I never heard of Freytag’s triangle until just now. When I was in the GATE program in high school, our English classes were all about analyzing stories in the context of Campbell’s monomyth and Aristotle’s tragic hero.
TvTropes has probably taught the younger generations about a lot of genre conventions that people my age and older wouldn’t have consciously picked up on.
My son is 11. Freytag’s triangle, which isn’t always called that , is an elementary school thing.
It goes way beyond just TV Tropes–there are so many YouTube channels that really do analysis, very high level analysis. Like, Overly Sarcastic Productions takes tropes and in addition to illustrating examples, talks about why writers use them and what they bring to stories, along with what makes them work and what didn’t. Here is an analysis they did over mentors, using Into the Spiderverse as one of the main reference texts.
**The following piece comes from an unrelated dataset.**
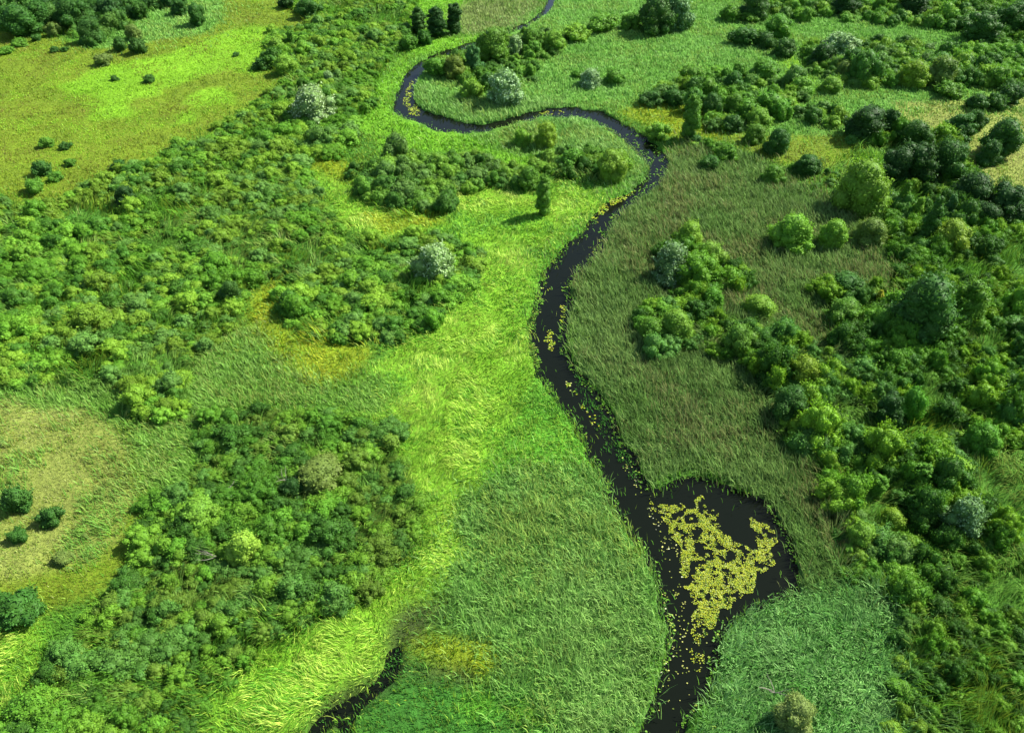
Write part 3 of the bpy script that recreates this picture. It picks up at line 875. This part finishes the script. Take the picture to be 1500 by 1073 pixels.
# ------------------------------------------------------------------ thickets: many shrubs
allX, allY, allW, allT, allN, allP = [], [], [], [], [], []
for ti, (tn, poly, sp, w0, w1, pal) in enumerate(THICKETS):
    pp = np.array(poly, float)
    pp[:, 1] = np.clip(pp[:, 1], -58, 1150)
    wx, wy = at(pp[:, 0], pp[:, 1])
    x0, x1, y0, y1 = wx.min(), wx.max(), wy.min(), wy.max()
    a = np.arange(x0, x1, sp)
    bb = np.arange(y0, y1, sp * .87)
    X, Y = np.meshgrid(a, bb)
    X = X + (np.arange(len(bb)) % 2)[:, None] * sp * .5
    X = (X + rng.uniform(-.42, .42, X.shape) * sp).ravel()
    Y = (Y + rng.uniform(-.42, .42, Y.shape) * sp).ravel()
    px, py, d = to_px(X, Y)
    px2 = px + (fbm(X, Y, 4, 41) - .5) * 26
    py2 = py + (fbm(X, Y, 4, 47) - .5) * 16
    k = inside(px2, py2, poly) & ~inside(px, py - 4, RIVER) & ~inside(px, py + 5, RIVER) & ~inside(px, py, STREAM)
    k &= rng.uniform(size=len(X)) > .05
    if tn in ('left', 'lower', 'right'):
        k &= fbm(X, Y, 7, 57) > (.37 if tn == 'right' else .30)
    hd = np.sqrt(((X[:, None] - hero_xy[None, :, 0]) ** 2 + (Y[:, None] - hero_xy[None, :, 1]) ** 2)) - hero_xy[None, :, 2] * .8
    k &= hd.min(1) > 0
    X, Y, px, py = X[k], Y[k], px[k], py[k]
    n = len(X)
    wdt = (w0 + (w1 - w0) * rng.beta(1.2, 2.6, n)) * 1.12
    wdt *= .62 + .8 * noise(X, Y, 6, 51)
    wdt *= np.where(rng.uniform(size=n) < .06, 1.5, 1.0)
    near_corner = (py > 800) if tn == 'right' else np.zeros(n, bool)
    wdt *= np.where(near_corner, .66, 1)
    P = np.array(PAL[pal])
    pick = np.clip(fbm(X, Y, 6, 61) * 1.5 - .25 + rng.normal(0, .22, n), 0, .999)
    pi = (pick * len(P)).astype(int)
    tint = np.where(near_corner[:, None], np.array(PAL[2])[pi % 6] * .9, P[pi]) * rng.uniform(.85, 1.15, (n, 1))
    allX.append(X); allY.append(Y); allW.append(wdt); allT.append(tint); allN.append(np.full(n, ti)); allP.append(pi)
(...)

There was just no equivalent to that in terms of narrative/artistic analysis when I was a schoolkid in the 80s and 90s. Nothing that nuanced that was also accessible to a 5th grader. My son watched a video the other day that broke down the musical themes in Into the Spiderverse. It was amazing. There was nothing like that back in the day. I had to go to college to have those sorts of conversations.
I don’t remembr hearing the term Freytag’s triangle when I was in school but then I graduated high school in 1984. Googling the concept, though, I think we did learn about the idea of a dramatic arc.
And as to the complexity of modern media, eighteen years ago, The New York Times Magazine ran this article (gift link to Watching TV Makes You Smarter) about how modern TV shows, even as far back as Hill Street Blues, requires the viewer to track multiple plotlines and multiple characters. (I think something like Game of Thrones is even more complex and more demanding of the viewer.) The article is adapted from a book by the same author.
I don’t think there is any doubt TV got a whole lot smarter starting in the 90s. My personal theory is that people who grew up taking TV seriously finally got old enough to shape it.
But my argument is that in the last 10, even 5, years, entertainment as a whole has gotten a lot more self-conscious about the meta. And (to take us back to the topic of the thread), I would argue the Into the Spiderverse movies are only enjoyable if you can think analytically about metanarratives, even if you don’t have that vocabulary. In this case, it’s like the people who grew up taking deconstructionism seriously are finally making, well, texts.
Kids may have better knowledge of tropes and structure but from what I have observed on Twitter there is a great deal of people in the younger generation that have no concept of subtext. Everything to them is literal and they make no effort to see anything beyond what is there on screen.
I thought it was an amazing movie, and I’d strongly recommend seeing it on a big screen. The first spider-verse movie was already one of my favorite comic book movies of all time, and I think this one might take the top spot. It’s overwhelming in the best ways possible, both in terms of the storytelling and the visuals, but there’s still a lot of highly hitting emotional moments.
The “to be continued” completely blindsided me. I’m not good at judging how much time has passed in the movies, so I thought there was still enough time for a confrontation with Spot. I thought I’d be more upset, but the movie was good enough to not mind too much.
I’ve seen the exact opposite problem - younger people overanalyzing material that doesn’t have any greater subtext or meaning to it. I’ve lost track of the number of Reddit threads I’ve read where I wanted to grab the OP by the collar and shout at them “IT’S A JOKE, IT HAPPENED THAT WAY BECAUSE IT’S FUNNY, STOP LOOKING FOR DEEPER MEANING WHEN THERE ISN’T ANY”.
Strangely I think we are talking about the same phenomenon but coming at it from two different directions. They don’t see the joke because they take what they saw as literal which makes them assume they missed something. A good example of what I mean is during the discourse over The Last Jedi many people were complaining about how Luke had a different look on his face during two flashbacks to the same event. Clearly the point was two people saw the event differently, but that literal “Cinema Sins” way of looking at movies made them say, “Plot hole!”. This is getting off topic though I suppose.
If we take Miguel at face value (and I realise that you might not) then he’s saving seven billion lives per dimension at the cost of one. That’s a different thing than Thanos killing half of everyone on the vague sense that life will be better for the others.
Again, taking him at face value, if Miguel doesn’t do what he does, all those people die when their dimension collapses including the police captain. The captain is doomed no matter what.
My teen and I watched it today and neither of us, nor anyone in the theater, expected the cliffhanger ending. Lots of groans and swearing when that showed up.
My teen also started going over a lot of pieces in the movie and came up with a lot of examples of redundancies: ATM machine, chai tea, naan bread, Arachnid Humanoid Poly-Metaverse, the two cakes, and a few others that we can’t recall right now. They also have an interesting observation that the death of Captain Moralez can’t be canon because Miles isn’t canon because he was bitten by the 42 spider. It’s also possible that Miguel is choosing to blame “canon” events over taking responsibility over his own actions, which caused that universe with his alt family to collapse.